Problem requirements: Starting from the top of the material, restate each line exactly until the line that contains "def door_top(r): return", which is also copied. Pictures are excluded.

Available data:
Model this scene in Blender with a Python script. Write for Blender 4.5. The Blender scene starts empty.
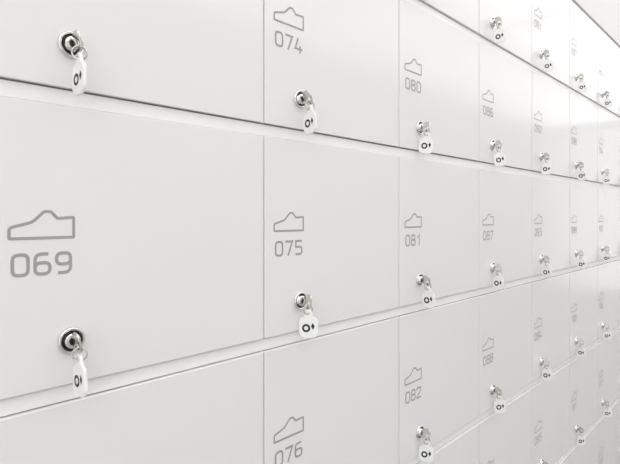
import bpy, bmesh, math, random
from mathutils import Vector, Matrix
random.seed(4)
sc=bpy.context.scene
sc.view_settings.view_transform='Standard'

# ------------------------------------------------------------ dimensions
W,H=0.336,0.300          # locker pitch
X0=0.469                 # seam left of locker 07x
ZC=1.20                  # eye height
D=0.531                  # camera distance from doors
VG=0.0034                # vertical gap
DH=0.2815                # door height
DT=0.018
NCL,NCR=-3,14            # columns (col 0 = 073..078)
def door_top(r): return ZC+(0.370+r)*H   # r=+2 top row ... -3 bottom

# ------------------------------------------------------------ materials
def mat(name,col,rough=0.5,metal=0.0,noise=0.0,nscale=30,bump=0.0,coat=0.0,spec=0.5):
    m=bpy.data.materials.new(name); m.use_nodes=True
    nt=m.node_tree; b=nt.nodes['Principled BSDF']
    b.inputs['Roughness'].default_value=rough
    b.inputs['Metallic'].default_value=metal
    b.inputs['Specular IOR Level'].default_value=spec
    b.inputs['Coat Weight'].default_value=coat
    b.inputs['Coat Roughness'].default_value=0.12
    tc=nt.nodes.new('ShaderNodeTexCoord'); n=nt.nodes.new('ShaderNodeTexNoise')
    n.inputs['Scale'].default_value=nscale
    nt.links.new(tc.outputs['Object'],n.inputs['Vector'])
    r=nt.nodes.new('ShaderNodeValToRGB')
    lo=[max(0,c*(1-noise)) for c in col]; hi=[min(1,c*(1+noise)) for c in col]
    r.color_ramp.elements[0].color=(*lo,1); r.color_ramp.elements[1].color=(*hi,1)
    nt.links.new(n.outputs['Fac'],r.inputs['Fac']); nt.links.new(r.outputs['Color'],b.inputs['Base Color'])
    if bump:
        bp=nt.nodes.new('ShaderNodeBump'); bp.inputs['Strength'].default_value=bump
        bp.inputs['Distance'].default_value=0.0005
        nt.links.new(n.outputs['Fac'],bp.inputs['Height']); nt.links.new(bp.outputs['Normal'],b.inputs['Normal'])
    return m
M_door=mat('door_lacquer',(0.82,0.815,0.815),0.16,noise=0.006,nscale=6,spec=0.5)
M_carc=mat('carcass_white',(0.90,0.895,0.89),0.4,noise=0.01)
M_print=mat('grey_print',(0.36,0.355,0.355),0.5,noise=0.02)
M_chrome=mat('chrome',(0.72,0.71,0.69),0.08,metal=1,noise=0.05)
M_chromeb=mat('key_nickel',(0.62,0.61,0.58),0.15,metal=1,noise=0.05)
M_dark=mat('lock_recess',(0.012,0.012,0.012),0.35,noise=0.1)
M_tag=mat('tag_plastic',(0.90,0.90,0.895),0.25,noise=0.01)
M_mark=mat('tag_ink',(0.015,0.015,0.015),0.5,noise=0.05)
M_wall=mat('wall_paint',(0.82,0.815,0.81),0.7,noise=0.015,nscale=60,bump=0.1)
M_grey=mat('opposite_wall_paint',(0.72,0.72,0.71),0.7,noise=0.02,nscale=60,bump=0.1)
M_floor=mat('floor_vinyl',(0.42,0.42,0.415),0.35,noise=0.04,nscale=12)
M_plinth=mat('plinth_grey',(0.45,0.45,0.45),0.5,noise=0.02)
def glowmat(n,s):
    m=bpy.data.materials.new(n); m.use_nodes=True
    b=m.node_tree.nodes['Principled BSDF']
    b.inputs['Emission Color'].default_value=(1,0.985,0.975,1); b.inputs['Emission Strength'].default_value=s
    return m
M_fill=glowmat('fill_panel_glow',1.55)  # glow for the added overhead fill panels

# ------------------------------------------------------------ helpers
def new_mesh(name,bm,mats,smooth=False):
    me=bpy.data.meshes.new(name); bm.normal_update(); bm.to_mesh(me); bm.free()
    for m in mats: me.materials.append(m)
    if smooth:
        for p in me.polygons: p.use_smooth=True
    return me
def obj(name,me,parent=None,loc=(0,0,0),rot=None):
    o=bpy.data.objects.new(name,me); sc.collection.objects.link(o)
    o.location=loc
    if rot: o.rotation_euler=rot
    if parent: o.parent=parent
    return o
def add_box(bm,x0,x1,y0,y1,z0,z1,mi=0,bev=0.0):
    r=bmesh.ops.create_cube(bm,size=1)
    vs=r['verts']
    for v in vs:
        v.co=Vector((x0+(v.co.x+.5)*(x1-x0),y0+(v.co.y+.5)*(y1-y0),z0+(v.co.z+.5)*(z1-z0)))
    fs=set(f for v in vs for f in v.link_faces)
    for f in fs: f.material_index=mi
    if bev:
        es=list(set(e for v in vs for e in v.link_edges))
        bmesh.ops.bevel(bm,geom=es,offset=bev,segments=2,affect='EDGES',profile=0.5)
def box_obj(name,x0,x1,y0,y1,z0,z1,m,bev=0.0):
    bm=bmesh.new(); add_box(bm,x0,x1,y0,y1,z0,z1,0,bev)
    return obj(name,new_mesh(name,bm,[m]))
def lathe(bm,prof,seg=40):
    rings=[]
    for r,y,_ in prof:
        if r==0: rings.append([bm.verts.new((0,y,0))])
        else: rings.append([bm.verts.new((r*math.cos(2*math.pi*i/seg),y,r*math.sin(2*math.pi*i/seg))) for i in range(seg)])
    for k in range(len(prof)-1):
        a,b2=rings[k],rings[k+1]
        for i in range(seg):
            j=(i+1)%seg
            if len(b2)==1: f=bm.faces.new((a[i],a[j],b2[0]))
            else: f=bm.faces.new((a[i],a[j],b2[j],b2[i]))
            f.material_index=prof[k][2]
def torus(bm,R,r,center,axis_m,mi,seg=32,ms=8):
    g=[]
    for i in range(seg):
        a=2*math.pi*i/seg; row=[]
        for j in range(ms):
            t=2*math.pi*j/ms
            p=Vector(((R+r*math.cos(t))*math.cos(a),(R+r*math.cos(t))*math.sin(a),r*math.sin(t)))
            row.append(bm.verts.new(axis_m@p+Vector(center)))
        g.append(row)
    for i in range(seg):
        for j in range(ms):
            f=bm.faces.new((g[i][j],g[(i+1)%seg][j],g[(i+1)%seg][(j+1)%ms],g[i][(j+1)%ms]))
            f.material_index=mi; f.smooth=True
def round_path(pts,rad,closed):
    out=[]; n=len(pts)
    for i,p in enumerate(pts):
        p=Vector(p)
        if not closed and i in (0,n-1): out.append(p); continue
        a=Vector(pts[i-1]); c=Vector(pts[(i+1)%n])
        da=(a-p); dc=(c-p)
        r=min(rad[i] if isinstance(rad,(list,tuple)) else rad, da.length*.49, dc.length*.49)
        if r<1e-6: out.append(p); continue
        p0=p+da.normalized()*r; p1=p+dc.normalized()*r
        for k in range(6):
            t=k/5; out.append((1-t)**2*p0+2*t*(1-t)*p+t*t*p1)
    return out
def stroke(bm,pts,w,closed,xf,y,mi=0):
    n=len(pts); L=[];R=[]
    for i,p in enumerate(pts):
        if closed: a=pts[i-1]; c=pts[(i+1)%n]
        else: a=pts[max(0,i-1)]; c=pts[min(n-1,i+1)]
        d1=(p-a); d2=(c-p)
        if d1.length<1e-9: d1=d2
        if d2.length<1e-9: d2=d1
        d1=d1.normalized(); d2=d2.normalized()
        n1=Vector((-d1.y,d1.x)); n2=Vector((-d2.y,d2.x)); m=(n1+n2)
        m=m.normalized() if m.length>1e-6 else n1
        s=min(1/max(0.3,m.dot(n1)),2.0)
        for lst,sg in ((L,1),(R,-1)):
            q=xf(p+m*(sg*w*.5*s)); lst.append(bm.verts.new((q[0],y,q[1])))
    for i in range(n if closed else n-1):
        j=(i+1)%n
        f=bm.faces.new((L[i],R[i],R[j],L[j])); f.material_index=mi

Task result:
Model this scene in Blender with a Python script. Write for Blender 4.5. The Blender scene starts empty.
import bpy, bmesh, math, random
from mathutils import Vector, Matrix
random.seed(4)
sc=bpy.context.scene
sc.view_settings.view_transform='Standard'

# ------------------------------------------------------------ dimensions
W,H=0.336,0.300          # locker pitch
X0=0.469                 # seam left of locker 07x
ZC=1.20                  # eye height
D=0.531                  # camera distance from doors
VG=0.0034                # vertical gap
DH=0.2815                # door height
DT=0.018
NCL,NCR=-3,14            # columns (col 0 = 073..078)
def door_top(r): return ZC+(0.370+r)*H   # r=+2 top row ... -3 bottom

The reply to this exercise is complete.